Many of us of a Certain Age can remember being moved and inspired in the 1970s by his exposures of war crimes, racism, injustice and human rights abuses. He was a war correspondent in Vietnam, Cambodia, Bangladesh and Biafra and probably (in Britain at least) did more than any other journalist to bring the horrors of those conflicts to public attention. He twice won the UK Journalist of the Year Award: in 1967 and 1979. His eponymous TV series on ITV was required viewing as far as I was concerned. His 1979 Daily Mirror reports and the subsequent documentary Year Zero: the Silent Death of Cambodia, exposing the genocide committed by Pol Pot’s monstrous regime in Cambodia following the Vietnam war, were examples of political journalism at its very finest.
But something happened to Pilger in the 1990s. It seems to have been triggered by events following the breakup of Yugoslavia.
Serbia — under Slobodan Milošević — set out to ethnically cleanse Bosnian territory by systematically removing all Bosnian Muslims (Bosniaks). Many Bosniaks were driven into concentration camps, where women and girls were systematically gang-raped and other civilians were tortured, starved and murdered.
In July 1995, Serbs committed the largest massacre in Europe since World War Two, in Srebrenica. An estimated 23,000 women, children and elderly people were put on buses and driven to Muslim-controlled territory, while 8,000 “battle-age” men were detained and slaughtered.
When Serbia refused international demands to remove its troops from Kosovo, grant autonomy to Kosovars, and allow armed peacekeepers in Rambouillet in 1999, the US-NATO aerial intervention started.
Perhaps under the influence of Noam Chomsky, Pilger (in the New Statesman) called the bombardment a “cowards’ war” and down-played Milošević’s attacks on Kosovar Albanians.
In December 2004, he wrote a column calling Kosova “a genocide that never was,” despite the International Criminal Tribunal for the Former Yugsolavia charging Milošević with genocide (along with 65 other counts) in 2002.
Like Chomsky, Pilger endorsed Diana Johnstone’s book Fool’s Crusade, a revisionist history of the Yugoslav wars that denies the Srebrenica genocide and questions the authenticity of events like the 1999 Račak Massacre of Kosovars.
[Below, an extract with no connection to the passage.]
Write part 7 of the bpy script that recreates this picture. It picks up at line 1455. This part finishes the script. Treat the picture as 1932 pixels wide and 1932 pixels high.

He also endorsed Herman and Peterson’s dreadful book The Politics of Genocide, which cast doubt on (in fact, more or less dismissed) both the Srebrenica massacre and the genocide of Tutsis by Hutu militias in Rwanda.
In 2004, he was asked (by Green Left Weekly) whether he thought “the anti-war movement should be supporting Iraq’s anti-occupation resistance?” Pilger replied: “Yes, I do. We cannot afford to be choosy.” The fact that this so-called “resistance” was murderously opposed to Iraqi trade unionists, women, communists and democrats, was apparently of no consequence as far as Pilger was concerned. By now his political creed was becoming “my enemy’s enemy is my friend”, leading him to support dictators, clerical fascists, misogynists and mass murderers — just so long as they opposed “the West”.
He excused Assad’s murderous regime in Syria and became a regular on the Putin’s TV channel RT (formerly Russia Today), where he denied Assad’s use of chemical weapons in Douma and elsewhere, telling viewers: “There’s no real evidence of a chemical attack”.
Again on RT, he described the heroic White Helmets in Syria as “a complete propaganda construct”, a phrase seized on and repeated by every Putin/Assad apologist.
On Ukraine, Pilger parroted Putin’s propaganda: “The invasion clearly was provoked. Indeed, if it was a breach of international law, so too was the provocation”: he didn’t explain what the “provocation” was. He endorsed the Kremlin’s claim that Ukraine as “a regime infested with Nazis” and straightforwardly lied when he said “NATO now completely surrounds Russia in the west”.
Small wonder that the [British Stalinist newspaper] Morning Star has been in mourning, publishing a gushing obituary, followed up by no less than six (at the last count) further eulogies, hailing Pilger as a great and heroic “anti-imperialist”.